Continuing the months-long tradition of back-and-forth trading, October natural gas futures gained back almost half of Monday’s 20.2-cent decline on Tuesday. The prompt-month contract added 9.7 cents to close the regular session at $3.919.

On the radar for at least some market watchers are the ripening conditions for a hurricane to impact Gulf of Mexico energy operations sometime in the next month. Others see the market at $4 as undervalued considering current fundamentals. Without much of a shift in current fundamentals, Citi Futures Perspective analyst Tim Evans said he believes futures could make a run to $4.500.

“The natural gas market has bobbed back up after Monday’s downside test like a log pushed under the water will pop back up to the surface,” he said. “The resilience fits with our hypothesis that the natural gas market is undervalued, with storage 5.3% lower than a year ago as of Sept. 10, and prices about even with this point last year, when nearby prices were about to climb sharply to the $5.30 area in mid-October.

“The shift to above-average storage injections beginning with the week ended Sept. 10 may be the shape of things to come over the next few weeks, and so any rally will have to work without the support of a declining storage surplus and so it’s not the most consistent of bullish set-ups, but we do see more upside potential than downside risk from current levels. Any storm in the Gulf of Mexico would tend to solidify the case for higher values.”

Billing it as “Troptober,” AccuWeather meteorologist Alex Sosnowski said changing conditions in the tropics could make October a month to remember in terms of tropical storm and hurricane activity. “The possibility of impact from multiple tropical storms or hurricanes spanning the shores of the Caribbean to the southeastern U.S. could set the stage for tropical troubles during October,” he said. “The 14-day period beginning in late September into mid-October could yield three to five named systems in these waters.
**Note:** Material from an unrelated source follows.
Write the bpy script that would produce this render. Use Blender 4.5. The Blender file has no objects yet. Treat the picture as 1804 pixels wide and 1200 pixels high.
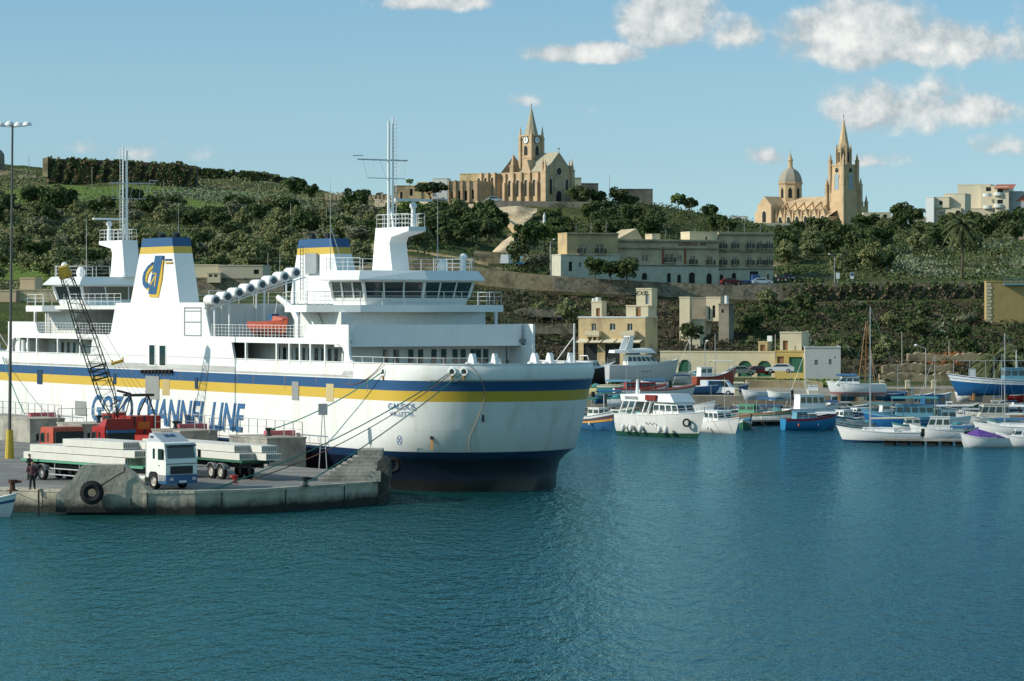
import bpy, math, random
import numpy as np
from mathutils import Vector, Matrix

rnd = random.Random(7)
F = 5262.0; H = 13.0; CX = 902.0; CY = 544.0       # lens in photo pixels, eye height, centre column, horizon row
sc = bpy.context.scene
col = sc.collection
R = math.radians
# ---------------- camera
cam = bpy.data.cameras.new("camera"); camo = bpy.data.objects.new("camera", cam); col.objects.link(camo)
camo.location = (0, 0, H); camo.rotation_euler = (R(90), 0, 0)
cam.sensor_width = 36; cam.lens = 36 * F / 1804; cam.shift_y = -(600 - CY) / 1804
cam.clip_start = 1; cam.clip_end = 30000
sc.camera = camo
# ---------------- light
SUN_EL, SUN_AZ = R(30), R(12)           # azimuth: angle behind pure left, towards the viewer
sd = Vector((-math.cos(SUN_AZ) * math.cos(SUN_EL), -math.sin(SUN_AZ) * math.cos(SUN_EL), math.sin(SUN_EL)))
sun = bpy.data.lights.new("sun", 'SUN'); sun.energy = 4.2; sun.angle = R(0.53); sun.color = (1, .93, .8)
suno = bpy.data.objects.new("sun", sun); col.objects.link(suno)
suno.rotation_euler = sd.to_track_quat('Z', 'Y').to_euler()
w = bpy.data.worlds.new("World"); sc.world = w; w.use_nodes = True
nt = w.node_tree; nt.nodes.clear()
def nd(t, typ, **k):
    n = t.nodes.new(typ)
    for a, b in k.items(): setattr(n, a, b)
    return n
out = nd(nt, 'ShaderNodeOutputWorld'); bg = nd(nt, 'ShaderNodeBackground'); sky = nd(nt, 'ShaderNodeTexSky')
sky.sky_type = 'NISHITA'; sky.sun_disc = False; sky.sun_elevation = SUN_EL
sky.sun_rotation = math.atan2(sd.x, sd.y)
sky.air_density = 1.2; sky.dust_density = .3; sky.ozone_density = 2.5; sky.altitude = 0
bg.inputs[1].default_value = .105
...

The amount of disruptions to travel and oil/gas production, as well as flooding, damage and risk to human lives caused by these storms, would depend on their strength and exact location.”

Sosnowski explained that the current La Nina and its associated cool waters in the tropical Pacific have created a tremendous imbalance, which must be dealt with via tropical cyclones in the southwest part of the Atlantic Basin where warm waters have led to a buildup of heat.

“The tropics may make up for lost time in terms of direct impacts from tropical storms and/or hurricanes on the U.S., as the nearby waters of the Gulf of Mexico, Caribbean and the southwestern Atlantic are primed to explode during October,” he said.

Analysts see the market now factoring in the economics of shale gas production. “Baker Hughes reported the addition of two more gas rigs in the latest week [to 982], and traders are starting to come to grips with the new economics of shale gas production, which is profitable at lower price levels than was previously the case for conventional drilling operations,” said Peter Beutel, president of Cameron Hanover, a Connecticut-based energy consulting firm. Beutel is circumspect about the impact of broader economic developments, calling it “difficult to say how big a factor economic news has been this year — either higher or lower.”